5 Ways You Can Spot a Liar

You're being lied to, all the time. Some 60 percent of adults can't hold a 10-minute conversation without lying at least once, a 2002 study found. Fortunately, scientists have devised ways to identify deception — which won't change the fact that you're being lied to, but it could help you spot the lies before it's too late.

Here are five ways to know if someone is lying to you.

1. It's what you don't hear that gives away a liar.

A person who is lying is more likely to pause for extended periods of time as he or she invents a story before your eyes. Liars also tend to distance themselves from the lie, meaning that you'll hear the words "I," "me," and "my" less frequently than you'll hear "he/she" "him/her," and so on, Time reported.

2. Liars clear their throats and swallow frequently.

Lying is hard work. It's also the kind of work that makes people nervous. So it's not a surprise to discover that liars sweat during the process of deception. Of course, you may not be able to determine if a person is sweating more than usual. But you can listen for throat-clearing and swallowing.

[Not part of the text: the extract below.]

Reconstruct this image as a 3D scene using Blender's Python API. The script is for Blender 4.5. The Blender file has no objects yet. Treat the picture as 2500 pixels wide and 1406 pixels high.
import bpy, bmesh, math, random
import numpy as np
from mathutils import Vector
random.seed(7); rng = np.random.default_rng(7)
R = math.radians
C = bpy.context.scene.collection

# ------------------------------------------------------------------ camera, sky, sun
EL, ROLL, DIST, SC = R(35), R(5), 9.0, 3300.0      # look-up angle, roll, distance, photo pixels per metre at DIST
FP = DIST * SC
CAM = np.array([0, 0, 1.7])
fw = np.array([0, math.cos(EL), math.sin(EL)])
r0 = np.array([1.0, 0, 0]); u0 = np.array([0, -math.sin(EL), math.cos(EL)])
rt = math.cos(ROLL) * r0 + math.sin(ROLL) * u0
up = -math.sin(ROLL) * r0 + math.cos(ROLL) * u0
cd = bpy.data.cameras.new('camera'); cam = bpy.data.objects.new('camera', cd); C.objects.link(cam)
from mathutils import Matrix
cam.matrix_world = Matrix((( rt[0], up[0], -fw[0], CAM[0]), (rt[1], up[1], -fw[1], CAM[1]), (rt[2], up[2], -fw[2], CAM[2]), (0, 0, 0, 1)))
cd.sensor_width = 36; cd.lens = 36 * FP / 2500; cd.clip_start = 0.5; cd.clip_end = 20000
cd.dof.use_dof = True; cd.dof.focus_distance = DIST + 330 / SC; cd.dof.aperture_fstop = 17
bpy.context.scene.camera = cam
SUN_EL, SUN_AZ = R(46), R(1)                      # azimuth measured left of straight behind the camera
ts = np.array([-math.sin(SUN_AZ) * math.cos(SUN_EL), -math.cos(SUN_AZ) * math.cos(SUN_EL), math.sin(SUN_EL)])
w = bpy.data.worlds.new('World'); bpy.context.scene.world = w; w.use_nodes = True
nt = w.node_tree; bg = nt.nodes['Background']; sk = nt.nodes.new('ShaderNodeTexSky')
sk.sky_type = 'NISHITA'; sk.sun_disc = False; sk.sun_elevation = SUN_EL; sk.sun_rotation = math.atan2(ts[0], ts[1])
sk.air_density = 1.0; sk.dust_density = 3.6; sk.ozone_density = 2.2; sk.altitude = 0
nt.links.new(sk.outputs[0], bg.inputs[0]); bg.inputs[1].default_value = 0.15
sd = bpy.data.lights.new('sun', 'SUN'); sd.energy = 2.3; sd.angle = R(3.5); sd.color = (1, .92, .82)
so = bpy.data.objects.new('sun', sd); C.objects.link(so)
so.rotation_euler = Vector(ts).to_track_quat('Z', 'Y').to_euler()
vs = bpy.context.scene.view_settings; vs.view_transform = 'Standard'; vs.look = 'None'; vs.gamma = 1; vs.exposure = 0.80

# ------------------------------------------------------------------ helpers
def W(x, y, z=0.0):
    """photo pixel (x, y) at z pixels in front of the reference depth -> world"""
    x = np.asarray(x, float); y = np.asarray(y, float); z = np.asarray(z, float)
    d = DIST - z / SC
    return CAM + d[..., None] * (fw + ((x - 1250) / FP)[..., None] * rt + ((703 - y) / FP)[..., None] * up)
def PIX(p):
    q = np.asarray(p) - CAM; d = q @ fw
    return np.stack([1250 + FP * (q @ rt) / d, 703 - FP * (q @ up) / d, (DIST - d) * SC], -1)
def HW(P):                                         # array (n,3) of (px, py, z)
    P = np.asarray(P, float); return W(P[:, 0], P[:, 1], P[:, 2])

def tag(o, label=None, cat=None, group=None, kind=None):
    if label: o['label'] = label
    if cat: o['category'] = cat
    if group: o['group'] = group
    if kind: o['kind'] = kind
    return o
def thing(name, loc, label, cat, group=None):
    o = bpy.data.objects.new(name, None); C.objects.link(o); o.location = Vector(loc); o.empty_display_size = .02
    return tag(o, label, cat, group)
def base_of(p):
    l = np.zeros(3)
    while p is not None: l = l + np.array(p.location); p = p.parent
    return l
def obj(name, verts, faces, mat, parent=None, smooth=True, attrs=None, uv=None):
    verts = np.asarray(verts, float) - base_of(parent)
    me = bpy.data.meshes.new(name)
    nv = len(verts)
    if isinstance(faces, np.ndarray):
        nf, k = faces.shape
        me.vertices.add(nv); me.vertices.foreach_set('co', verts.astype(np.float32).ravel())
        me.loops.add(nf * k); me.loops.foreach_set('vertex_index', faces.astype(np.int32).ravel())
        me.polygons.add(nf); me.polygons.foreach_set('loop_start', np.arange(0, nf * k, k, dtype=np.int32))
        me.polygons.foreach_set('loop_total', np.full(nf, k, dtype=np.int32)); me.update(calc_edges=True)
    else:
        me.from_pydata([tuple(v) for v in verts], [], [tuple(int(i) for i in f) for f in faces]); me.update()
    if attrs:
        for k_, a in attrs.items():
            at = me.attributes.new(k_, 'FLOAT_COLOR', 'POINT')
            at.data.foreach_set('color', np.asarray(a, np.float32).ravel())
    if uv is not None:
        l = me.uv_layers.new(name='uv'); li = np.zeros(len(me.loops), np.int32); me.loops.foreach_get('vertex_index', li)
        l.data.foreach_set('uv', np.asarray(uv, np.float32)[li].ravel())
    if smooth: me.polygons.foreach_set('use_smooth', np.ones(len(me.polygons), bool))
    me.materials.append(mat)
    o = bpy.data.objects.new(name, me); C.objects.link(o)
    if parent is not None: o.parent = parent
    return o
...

When a liar's body sweats more, that water is being redirected from other parts of the body, including the throat, resulting in clearing, and swallowing, Psychology Today reported.

3. Listen for how they say "no."

The way a person says "no" can be a dead giveaway about their truthfulness, a 23-year FBI veteran told Inc. If a person says "no" and immediately looks away, closes her eyes, hesitates before she says "no," says no "in a singsong manner," or really holds the "no" for a long time — "Oh, nooooooo, of course not!" — then you might have a liar on your hands.

4. Even experienced liars can be tripped up.

If you really want to nail a liar, have them tell their story backward. It's one of the most effective strategies to root out liars and is known as the "cognitive interview." It's probably best suited for a formal interrogation setting, but if you can incorporate it subtly in a more informal setting, more power to you. UCLA psychologist Ronald Fisher developed the technique, which "increases the cognitive load to push [liars] over the edge," a 2011 study found.

5. Check how often a person is blinking.

If you've ever heard that people who lie won't look you in the eye ... well, so have liars. So don't use that to judge whether or not a person is being truthful. Rather, look for the frequency of a person's blinking. People blink less when they're being asked a question and lying in their response, but they blink at a rapid rate after the lie has been delivered, a 2008 study in the Journal of Non-verbal Behaviour found.